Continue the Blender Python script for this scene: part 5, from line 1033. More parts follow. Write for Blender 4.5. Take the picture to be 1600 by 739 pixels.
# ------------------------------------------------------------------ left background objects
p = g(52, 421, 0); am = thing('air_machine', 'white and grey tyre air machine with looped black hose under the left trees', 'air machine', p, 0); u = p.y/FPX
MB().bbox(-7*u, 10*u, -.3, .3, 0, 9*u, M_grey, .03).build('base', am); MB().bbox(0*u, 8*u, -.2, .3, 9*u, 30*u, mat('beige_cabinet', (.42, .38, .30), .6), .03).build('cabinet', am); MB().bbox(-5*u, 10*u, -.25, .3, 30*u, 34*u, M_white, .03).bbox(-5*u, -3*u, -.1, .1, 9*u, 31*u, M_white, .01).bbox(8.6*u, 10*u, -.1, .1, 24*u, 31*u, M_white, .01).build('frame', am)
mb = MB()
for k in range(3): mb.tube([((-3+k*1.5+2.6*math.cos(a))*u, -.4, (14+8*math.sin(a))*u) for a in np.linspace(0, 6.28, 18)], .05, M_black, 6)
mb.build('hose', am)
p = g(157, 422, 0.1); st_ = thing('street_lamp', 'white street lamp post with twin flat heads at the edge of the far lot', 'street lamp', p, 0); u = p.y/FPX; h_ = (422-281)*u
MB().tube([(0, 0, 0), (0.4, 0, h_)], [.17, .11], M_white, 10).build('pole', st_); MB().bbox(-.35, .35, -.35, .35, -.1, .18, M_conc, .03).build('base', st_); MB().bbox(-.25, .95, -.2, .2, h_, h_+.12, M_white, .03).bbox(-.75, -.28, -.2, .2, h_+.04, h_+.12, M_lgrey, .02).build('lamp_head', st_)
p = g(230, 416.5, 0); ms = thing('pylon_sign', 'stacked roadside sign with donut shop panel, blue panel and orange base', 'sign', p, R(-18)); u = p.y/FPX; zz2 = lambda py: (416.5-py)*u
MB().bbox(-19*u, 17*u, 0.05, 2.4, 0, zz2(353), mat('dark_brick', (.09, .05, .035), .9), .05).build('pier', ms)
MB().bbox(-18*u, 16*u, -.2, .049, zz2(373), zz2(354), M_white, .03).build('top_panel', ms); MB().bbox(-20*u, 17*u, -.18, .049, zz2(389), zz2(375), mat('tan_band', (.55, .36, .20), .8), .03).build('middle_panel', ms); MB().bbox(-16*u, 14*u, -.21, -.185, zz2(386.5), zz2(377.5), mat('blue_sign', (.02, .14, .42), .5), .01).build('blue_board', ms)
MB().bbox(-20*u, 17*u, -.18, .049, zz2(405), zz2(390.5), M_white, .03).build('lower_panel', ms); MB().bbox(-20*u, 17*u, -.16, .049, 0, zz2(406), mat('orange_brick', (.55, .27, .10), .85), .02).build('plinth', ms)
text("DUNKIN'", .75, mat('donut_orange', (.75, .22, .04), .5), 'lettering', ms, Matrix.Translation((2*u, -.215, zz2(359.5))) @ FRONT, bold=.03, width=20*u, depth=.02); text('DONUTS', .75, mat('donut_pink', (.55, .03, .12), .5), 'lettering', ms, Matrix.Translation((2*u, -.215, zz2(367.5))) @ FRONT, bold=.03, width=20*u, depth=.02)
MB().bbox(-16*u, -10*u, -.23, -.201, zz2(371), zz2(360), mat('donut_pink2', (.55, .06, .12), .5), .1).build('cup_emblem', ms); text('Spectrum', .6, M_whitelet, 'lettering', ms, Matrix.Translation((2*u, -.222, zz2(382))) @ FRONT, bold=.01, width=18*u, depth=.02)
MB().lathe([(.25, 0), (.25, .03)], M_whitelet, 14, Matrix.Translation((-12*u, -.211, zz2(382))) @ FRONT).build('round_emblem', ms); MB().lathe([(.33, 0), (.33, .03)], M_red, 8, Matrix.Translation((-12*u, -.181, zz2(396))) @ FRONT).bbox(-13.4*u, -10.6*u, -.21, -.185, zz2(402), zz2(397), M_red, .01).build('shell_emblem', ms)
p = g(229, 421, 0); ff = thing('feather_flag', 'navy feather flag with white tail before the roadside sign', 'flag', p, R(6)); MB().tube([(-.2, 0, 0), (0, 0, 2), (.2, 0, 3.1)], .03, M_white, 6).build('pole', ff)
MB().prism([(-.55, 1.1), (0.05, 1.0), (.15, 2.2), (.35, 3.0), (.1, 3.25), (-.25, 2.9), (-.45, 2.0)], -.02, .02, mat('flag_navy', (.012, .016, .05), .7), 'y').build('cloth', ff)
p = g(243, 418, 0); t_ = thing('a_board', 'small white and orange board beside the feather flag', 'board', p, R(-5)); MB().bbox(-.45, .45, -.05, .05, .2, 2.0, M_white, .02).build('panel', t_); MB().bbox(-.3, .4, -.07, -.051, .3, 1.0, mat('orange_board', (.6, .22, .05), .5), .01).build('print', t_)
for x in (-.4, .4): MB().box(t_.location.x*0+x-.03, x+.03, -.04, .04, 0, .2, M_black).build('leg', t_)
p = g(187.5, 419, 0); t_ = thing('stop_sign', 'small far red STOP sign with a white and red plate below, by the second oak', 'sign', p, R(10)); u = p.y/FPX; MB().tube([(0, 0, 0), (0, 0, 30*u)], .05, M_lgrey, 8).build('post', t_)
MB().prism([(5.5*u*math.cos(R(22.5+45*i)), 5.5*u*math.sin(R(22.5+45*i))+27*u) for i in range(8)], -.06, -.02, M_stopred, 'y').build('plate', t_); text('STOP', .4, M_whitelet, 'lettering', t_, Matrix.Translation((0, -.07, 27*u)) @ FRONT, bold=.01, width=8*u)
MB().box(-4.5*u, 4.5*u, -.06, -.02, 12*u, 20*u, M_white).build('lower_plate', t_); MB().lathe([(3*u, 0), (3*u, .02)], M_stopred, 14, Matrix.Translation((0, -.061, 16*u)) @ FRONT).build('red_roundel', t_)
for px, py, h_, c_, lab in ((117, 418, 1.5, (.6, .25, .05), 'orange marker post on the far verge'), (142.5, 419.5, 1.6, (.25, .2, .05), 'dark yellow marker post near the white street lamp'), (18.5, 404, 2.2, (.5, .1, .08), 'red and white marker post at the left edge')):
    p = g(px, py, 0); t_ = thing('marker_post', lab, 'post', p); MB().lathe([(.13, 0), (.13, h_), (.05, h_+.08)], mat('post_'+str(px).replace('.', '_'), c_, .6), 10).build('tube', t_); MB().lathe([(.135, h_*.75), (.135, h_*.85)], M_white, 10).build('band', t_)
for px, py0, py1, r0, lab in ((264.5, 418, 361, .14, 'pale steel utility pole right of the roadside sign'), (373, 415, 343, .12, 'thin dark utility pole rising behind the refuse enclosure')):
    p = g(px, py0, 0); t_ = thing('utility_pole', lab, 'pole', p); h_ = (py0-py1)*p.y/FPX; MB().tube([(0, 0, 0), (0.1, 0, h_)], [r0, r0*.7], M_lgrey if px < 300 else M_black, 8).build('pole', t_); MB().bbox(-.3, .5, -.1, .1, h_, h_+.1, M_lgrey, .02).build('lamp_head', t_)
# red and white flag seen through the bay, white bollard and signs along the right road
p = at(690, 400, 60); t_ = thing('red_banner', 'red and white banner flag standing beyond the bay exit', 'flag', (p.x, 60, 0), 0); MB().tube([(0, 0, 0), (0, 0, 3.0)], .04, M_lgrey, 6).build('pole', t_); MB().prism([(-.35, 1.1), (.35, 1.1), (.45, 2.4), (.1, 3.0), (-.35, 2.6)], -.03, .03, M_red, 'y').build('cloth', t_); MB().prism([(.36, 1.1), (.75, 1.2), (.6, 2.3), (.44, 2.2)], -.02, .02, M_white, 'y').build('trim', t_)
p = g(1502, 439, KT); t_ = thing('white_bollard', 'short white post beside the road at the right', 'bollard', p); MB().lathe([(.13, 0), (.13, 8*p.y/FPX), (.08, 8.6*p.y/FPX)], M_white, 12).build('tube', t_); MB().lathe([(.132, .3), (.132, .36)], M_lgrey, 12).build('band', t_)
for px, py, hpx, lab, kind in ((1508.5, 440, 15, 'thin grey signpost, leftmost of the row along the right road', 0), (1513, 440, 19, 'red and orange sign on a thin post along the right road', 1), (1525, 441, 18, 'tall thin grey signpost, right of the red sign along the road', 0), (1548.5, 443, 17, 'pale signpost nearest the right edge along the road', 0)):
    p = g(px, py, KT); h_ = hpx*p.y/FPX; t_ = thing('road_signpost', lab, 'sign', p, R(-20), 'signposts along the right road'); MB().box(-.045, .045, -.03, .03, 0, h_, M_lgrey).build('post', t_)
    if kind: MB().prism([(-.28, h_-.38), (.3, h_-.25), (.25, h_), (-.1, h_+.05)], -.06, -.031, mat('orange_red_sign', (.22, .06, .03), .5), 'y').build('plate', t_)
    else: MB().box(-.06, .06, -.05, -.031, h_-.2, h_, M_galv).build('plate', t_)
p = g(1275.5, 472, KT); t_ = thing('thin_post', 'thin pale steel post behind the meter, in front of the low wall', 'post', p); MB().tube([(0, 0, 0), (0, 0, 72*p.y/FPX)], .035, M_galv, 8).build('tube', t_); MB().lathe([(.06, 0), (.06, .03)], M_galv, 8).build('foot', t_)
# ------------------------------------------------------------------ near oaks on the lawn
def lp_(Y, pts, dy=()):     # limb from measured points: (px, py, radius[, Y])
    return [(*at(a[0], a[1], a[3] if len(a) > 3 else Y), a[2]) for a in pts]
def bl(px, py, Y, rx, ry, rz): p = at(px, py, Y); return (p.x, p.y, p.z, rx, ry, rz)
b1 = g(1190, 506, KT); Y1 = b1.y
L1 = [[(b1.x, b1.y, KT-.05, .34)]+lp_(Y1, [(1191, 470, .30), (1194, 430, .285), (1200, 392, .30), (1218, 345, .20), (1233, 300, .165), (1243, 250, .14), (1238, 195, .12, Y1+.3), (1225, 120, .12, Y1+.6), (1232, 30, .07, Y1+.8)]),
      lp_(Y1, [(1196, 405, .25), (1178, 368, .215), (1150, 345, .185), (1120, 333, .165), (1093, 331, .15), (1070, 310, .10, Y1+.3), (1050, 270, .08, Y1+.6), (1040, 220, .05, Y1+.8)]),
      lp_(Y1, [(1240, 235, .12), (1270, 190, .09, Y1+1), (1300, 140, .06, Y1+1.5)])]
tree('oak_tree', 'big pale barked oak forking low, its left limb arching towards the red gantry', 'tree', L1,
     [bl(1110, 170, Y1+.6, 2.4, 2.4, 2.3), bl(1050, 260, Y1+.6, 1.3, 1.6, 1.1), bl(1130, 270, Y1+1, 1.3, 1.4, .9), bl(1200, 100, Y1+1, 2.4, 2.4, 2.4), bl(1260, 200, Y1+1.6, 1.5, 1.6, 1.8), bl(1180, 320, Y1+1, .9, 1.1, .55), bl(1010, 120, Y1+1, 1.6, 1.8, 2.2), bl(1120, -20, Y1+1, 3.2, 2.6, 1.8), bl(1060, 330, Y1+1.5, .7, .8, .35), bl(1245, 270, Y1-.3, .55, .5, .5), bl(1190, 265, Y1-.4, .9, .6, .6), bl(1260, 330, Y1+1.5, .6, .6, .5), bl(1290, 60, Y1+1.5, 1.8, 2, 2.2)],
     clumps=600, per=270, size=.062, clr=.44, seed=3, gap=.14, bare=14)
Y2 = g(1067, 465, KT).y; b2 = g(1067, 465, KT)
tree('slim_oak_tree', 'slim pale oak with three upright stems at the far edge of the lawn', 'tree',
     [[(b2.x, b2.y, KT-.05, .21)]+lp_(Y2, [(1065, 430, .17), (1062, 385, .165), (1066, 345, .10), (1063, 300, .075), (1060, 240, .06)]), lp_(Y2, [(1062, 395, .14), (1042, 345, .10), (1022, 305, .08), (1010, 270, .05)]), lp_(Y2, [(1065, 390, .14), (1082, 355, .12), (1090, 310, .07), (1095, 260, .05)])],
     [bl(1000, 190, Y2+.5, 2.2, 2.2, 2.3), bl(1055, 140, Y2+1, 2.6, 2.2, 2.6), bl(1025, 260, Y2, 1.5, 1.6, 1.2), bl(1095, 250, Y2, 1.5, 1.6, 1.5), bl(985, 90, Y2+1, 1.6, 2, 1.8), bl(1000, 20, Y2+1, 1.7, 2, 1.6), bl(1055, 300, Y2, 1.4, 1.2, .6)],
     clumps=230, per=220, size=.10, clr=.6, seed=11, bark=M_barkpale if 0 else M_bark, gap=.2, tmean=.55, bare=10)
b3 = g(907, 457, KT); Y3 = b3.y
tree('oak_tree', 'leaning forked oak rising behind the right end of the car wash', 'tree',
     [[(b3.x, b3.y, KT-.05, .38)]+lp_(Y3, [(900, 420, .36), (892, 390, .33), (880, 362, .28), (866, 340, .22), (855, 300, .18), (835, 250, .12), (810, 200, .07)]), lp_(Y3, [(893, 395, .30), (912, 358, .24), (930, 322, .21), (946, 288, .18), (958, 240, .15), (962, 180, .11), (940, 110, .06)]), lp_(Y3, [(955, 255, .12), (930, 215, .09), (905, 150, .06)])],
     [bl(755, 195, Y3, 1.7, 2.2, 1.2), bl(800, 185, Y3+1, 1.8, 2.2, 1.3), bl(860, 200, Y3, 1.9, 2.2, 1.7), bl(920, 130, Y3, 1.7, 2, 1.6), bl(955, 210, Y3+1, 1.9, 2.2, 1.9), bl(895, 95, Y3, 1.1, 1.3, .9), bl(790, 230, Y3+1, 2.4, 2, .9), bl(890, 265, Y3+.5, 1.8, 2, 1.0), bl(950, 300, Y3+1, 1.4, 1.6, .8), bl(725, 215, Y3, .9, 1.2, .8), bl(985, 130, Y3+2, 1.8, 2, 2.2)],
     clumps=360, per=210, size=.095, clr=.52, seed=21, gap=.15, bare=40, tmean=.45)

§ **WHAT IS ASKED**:
Return each line where "from" shows up.

§ **TASK OUTPUT**:
Continue the Blender Python script for this scene: part 5, from line 1033. More parts follow. Write for Blender 4.5. Take the picture to be 1600 by 739 pixels.
def lp_(Y, pts, dy=()):     # limb from measured points: (px, py, radius[, Y])